El detective Kurt Wallander salió a dar un paseo vespertino por la playa, absorto y solitario. Aunque Wallander es un detective peculiar, vive, como todos, absorto en sus preocupaciones y solitario por su excesiva dedicación al trabajo. De repente, un muchacho haciendo cabriolas en una motocicleta apareció y pasó rozándolo. Irritado, Wallander le gritó algo así como: “¿por qué no te metes a un club?”. Así comienza un capítulo de la serie de televisión basada en las novelas del escritor sueco Henning Mankell.
Por qué no te metes a un club. ¿Qué tiene que ver? Pues que la diferencia entre un patán o un charlatán y un profesional puede ser pertenecer a un club. ¿Por qué? Porque las organizaciones profesionalizan. Ellas cuidan de que sus miembros cumplan con determinada formación, establecen criterios para el ejercicio de la actividad, protegen la profesión con protocolos de calidad, ponen límites a sus miembros.

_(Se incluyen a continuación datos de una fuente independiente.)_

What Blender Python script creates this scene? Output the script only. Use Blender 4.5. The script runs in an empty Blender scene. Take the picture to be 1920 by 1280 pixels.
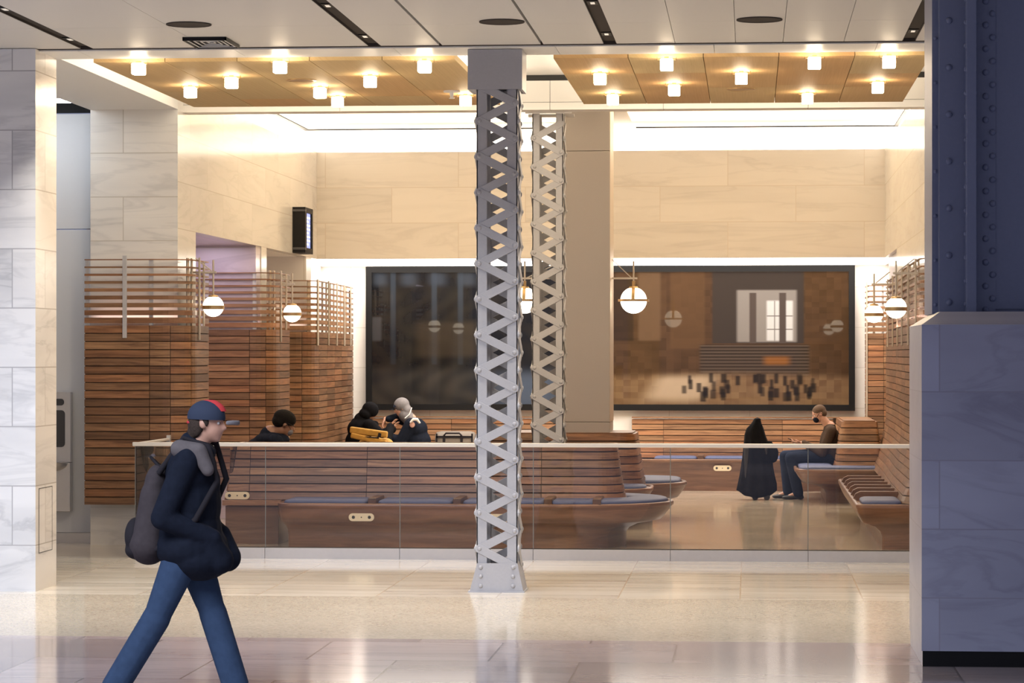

Volviendo al motociclista, un profesional es aquel que usa los equipos y las indumentarias adecuadas, cumple las normas de tránsito y otras que tienen los clubes, se comporta apropiadamente según esté en una calle, una carretera o una competencia. Quien no se ajuste a ese modelo no es un profesional, es un patán.
El profesionalismo entre nosotros es algo relativamente nuevo. De hecho todavía hay algunas actividades, especialmente en los campos de las artes y las humanidades, a las que se les pretende negar su carácter profesional. El profesionalismo va de la mano con la especialización y la sofisticación en los métodos y las técnicas, con la disciplina en todos los sentidos de la palabra. Al principio, el ser profesional se asociaba con la remuneración pero se trata de más que eso.
Ahora bien, a pesar de ser un fenómeno reciente ya empieza a padecer problemas de burocratización. Y es que resultamos envueltos en una maraña de normas, certificaciones y controles que obligan a que las organizaciones y sus profesionales terminen dedicando más tiempo a llenar formatos, presentar informes y atender auditorías que a cumplir su misión. Es un elemento altamente improductivo y representa un costo indirecto que finalmente paga el conjunto de la sociedad.
El laberinto burocrático que presenciamos es, además, un obstáculo para la innovación porque ese enjambre de reglas, que crece día a día, impide que las cosas se hagan de manera distinta a la prescrita y castiga a quienes emprenden cosas distintas a las que están previstas. ¿Tenía Bill Gates, cuando empezó en aquel famoso garaje, sus certificados de normas ISO? De esta manera, parece que el innovador está obligado a ponerse fuera del sistema reglamentario.
Ocasional: las organizaciones altamente profesionales informan al público y son capaces de dar excusas, como hizo Bancolombia esta semana. Pero, ¿no valdría la pena, además, un descargo para los afectados en alguna de las comisiones bancarias?